Monday 20 February 2017

The return from Dhaka

In many ways, the ending is so often like the start and so it was, sort of, when leaving Dhaka.
I arrived at the airport at 0630 as suggested for my 0830 flight to be greeted by lots of people waiting in lines. Previous experience told me that these were not queues in the sense of being one after another [1] [These are called serials in modern Bengali.] but they were all waiting to pass the security to enter the airport building. Dhaka Airport does not, normally, allow non-passengers into the airport terminal so there is a wait to get in and people saying goodbye outside. Once my cousin had cleverly found the queue for foreign passports, labelled as the “staff entrance”, I was able to get in after a little wait and only a few people pushing in front. 

Once past the security scanner, I could not see any signs so I walked forward as far as I could and saw that my check-in desk was B. I had no idea where I, or that, was so took a guess to go left and found D. I kept going until I found a queue that seemed to be for Qatar but I asked to check.
"No, this is to Dubai",
I checked with someone else and it was to Doha when I asked them. I chanced it and waited in line as it was heading to the Qatar Air counters - and it was actually a line as there was a woman telling passengers which desk to go to and giving them the departure card to fill in. This was relatively organised although the line still moved slowly and it had taken me 30 mins to get to the back of the line - so it was 0700. The desks themselves were a little bit of a scrum but then as I got closer, the woman just walked off. She didn't return, nobody replaced her and the queue stood still. It was about 0730 at this point and the guy in front would not move without her say so (he seemed a little worried so was unlikely to be a regular traveller) and the desks were not empty anyway. Someone else moved and then so then did I to the desks. Here, they spent quite a long time weighing the bags and talking so I got there at 0740. I explained to the desk that I would like a window seat and that I had tried online check-in but the mobile app was stopping (as had happened before). He admonished me for not being there at 0630 to which I said that I had come at 0630 and then he said I was lucky to be getting on at all - this with a fairly large line still to be checked in. Lucky? He then weighed my bags and told me to go to immigration quickly, which I did. He did not listen to my request at all.

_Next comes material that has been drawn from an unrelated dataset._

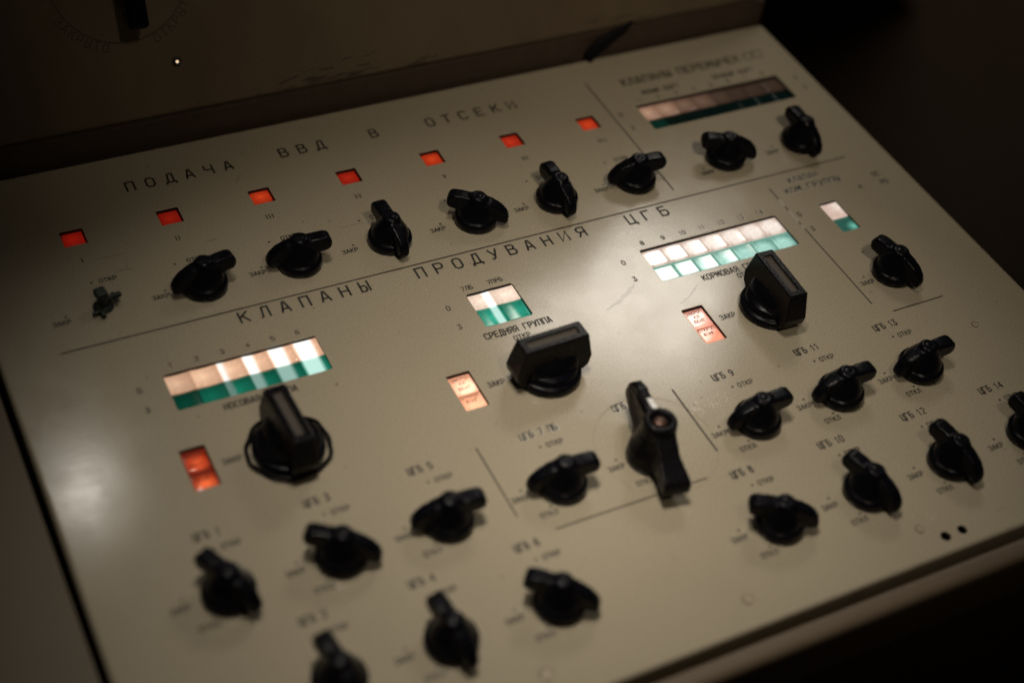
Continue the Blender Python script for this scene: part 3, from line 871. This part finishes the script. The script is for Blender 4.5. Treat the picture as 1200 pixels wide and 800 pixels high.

Dhaka airport is all about regular micro-aggressions and it is tiresome. It is really tiresome. After the pushing and shoving to enter the airport itself, the queue for immigration was short but, of course, not without its own micro-aggressions as a few people pushed in front again to present passports to the officials to be allowed into the passport control. As I reached the front, again, a couple of people came in front of me and as the second was being checked, I said "What is this?" in English. The passenger in front ignored me with his sense of entitlement but the official actually saw this and stopped checking and checked mine instead and told the guy that he'd pushed in. It was a small victory, but you have to take them. Micro-victories are better than none.
Getting into the foreigners' queue for passports, it was quite short and orderly, but of course, this changed when someone pushed in and then when I was called, the official decided to split the line into two for reasons of apparent inefficiency - it was inexplicable. 

My gate was at the opposite side to check-in necessitating a walk across the terminal which seemed a little underplanned for such a small airport. I'm not sure why you wouldn't put the gate nearer the desk when you have so few gates and desks but it might be to appreciate the architectural features. Unlikely, but possible. Sensing a pattern, I assumed at the gate that there would be a queue for some security at which some people would push in front and I was not disappointed. Well, I was still a little bit disappointed but not surprised. Here, I was asked by a man with combat fatigues to take my belt off and keep it separate along with my wallet, phone and laptop. As I got the security belt, another man told me to put it all in the bag. He did this as the other man was telling everyone loudly enough, to separate them. I just wanted to get through so I followed the instructions of whoever was closest...
Not bothering to wait at the gate, I walked through to the plane and the noise made me desire the blissful separation of some headphones. There were a lot of mobile phone conversations taking place and at volumes that were not exactly trying to be discreet. It may be a little unfair to keep commenting on the microaggressions but it really does make a not particularly pleasant journey type even worse when it is not smooth either.
The flight itself was not too eventful but it felt long as I was tired but it wasn't really comfortable enough to sleep (I was also sat somewhere with a little less legroom as the seat in front had the entertainment system under it) so I didn't. I had a single serving next to me but not a friend by any stretch of the imagination. I did have headphones though.
Doha was a quick stop as it was only a little over an hour before the next leg so I pretty much transferred directly to the gate whereupon I was told that my seat had changed again. There were plenty of children travelling, apparently, and so I had been moved from an aisle seat to the worst kind of seat - the middle of a three so no window and no aisle and the engine noise too. And plenty of children.
London was not too faraway now and although my time in Bangladesh had overall been a delight, the flight back seemed wholly appropriate.